Шукшин три раза переделывал сценарий, освобождая его от излишней беллетризованности и нарочитой грубости, но тем не менее начальник Управления по производству фильмов из Министерства культуры Игорь Антонович Рачук все равно остался недовольным:
«Автор сценария “Из Лебяжьего сообщают” предполагал, очевидно, рассказать читателям и будущим зрителям о том, какие реальные жизненные обстоятельства стоят за нейтральными и маловыразительными газетными строчками, сколько, наконец, напряжения и энтузиазма потребовалось от участников уборочной кампании, чтобы закончить этот период в срок и с успехом. Однако “подноготная”, вскрытая автором, оказалась столь неприглядной, а люди, с которыми нас знакомит автор, настолько не вызывают ни расположения, ни уважения, что дочитав сценарий до конца, трудно найти в себе радость по поводу одержанной этими людьми производственной победы.

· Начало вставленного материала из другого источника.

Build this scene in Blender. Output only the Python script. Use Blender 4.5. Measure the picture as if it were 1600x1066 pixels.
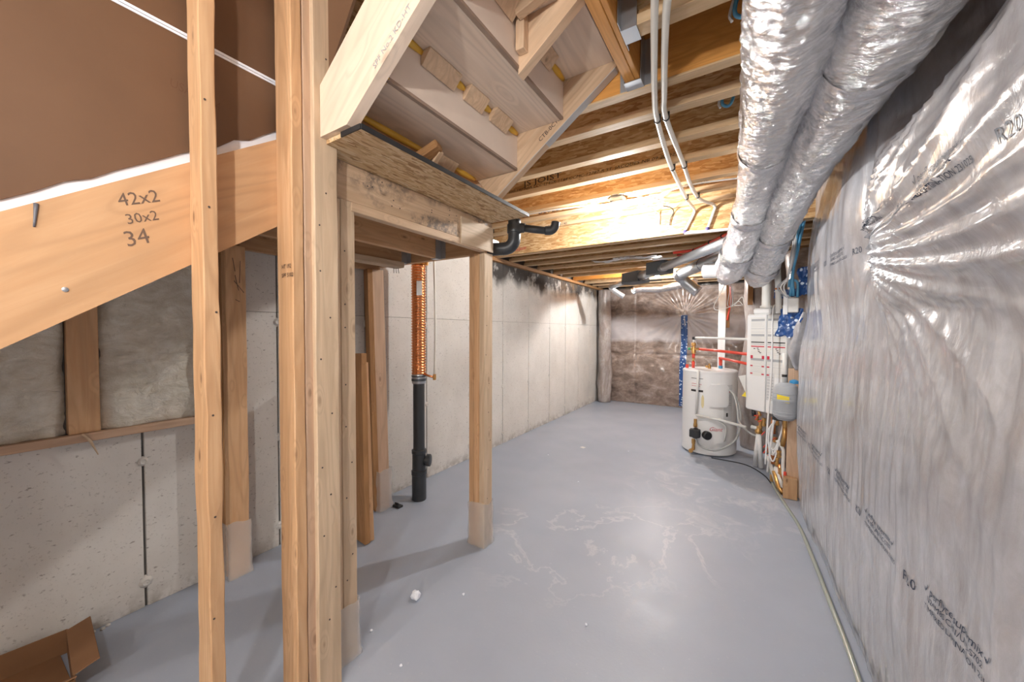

Особенно неприятны в этом смысле так называемые “положительные” герои. Стремясь придать этим образам живость и человечность, избежать ходульности, автор, на наш взгляд, утратил чувство меры. В результате — каждый из “положительных героев” оставляет ощущение человеческой неполноценности и литературной заданности».
В заключение чиновник предлагал автору доработать сценарий. Как отнесся Шукшин к этой критике (а письмо из Управления было доведено до его сведения), мы не знаем, однако вопреки пожеланиям тов. Рачука в тот же день, 27 июня 1960 года, режиссерский сценарий был утвержден директором 3-го творческого отделения «Мосфильма» тов. Н. Кивой, а еще через три дня вышел приказ директора «Мосфильма» В. Н. Сурина приступить к подготовительным работам.
Фильм снимался в Подмосковье, в Волоколамском районе летом — осенью 1960 года. Вряд ли это была конъюнктура — скорее дань тому периоду в жизни Василия Макаровича, когда он был связан с райкомами и с партийными деятелями районного масштаба, то есть той средой, куда его подталкивали в Сростках местные власти и от которой он в конце концов сбежал, как гоголевский Подколесин от женитьбы, разве что не выпрыгнув, а, напротив, впрыгнув во вгиковское окошко. По этой или другим причинам картина не удалась. Шукшин и сам понимал ее недостатки и позднее писал Сурину: «Я благодарен за то, что мне была предоставлена возможность сделать диплом на “Мосфильме”, я знаю, что она не во всем была удачной, эта работа, но я ведь и научился на ней многому». За дипломную работу Шукшин получил «отлично», но в теоретической части диплома, которая долгое время считалась утерянной и только недавно была найдена и опубликована Ларисой Ягунковой, он писал: «Хотелось сделать сценарий, который был бы как бы без начала и без конца, и чтоб “линии” в нем не пересекались, но чтоб ощущение главного — партийного, советского, человеческого — оставалось у зрителя. Я особенно с легкой душой пошел на это, потому что как раз до этого услышал на одной конференции призыв министра Михайлова: “Экспериментируйте!” Со злостью в душе думаю сейчас об этом, потому что я доэкспериментировался: картину прокат не покупает. Говорят: люди — ничего, люди есть, живые, но это не новелла. Не хватает бантика, с которым привыкли подавать картину зрителю».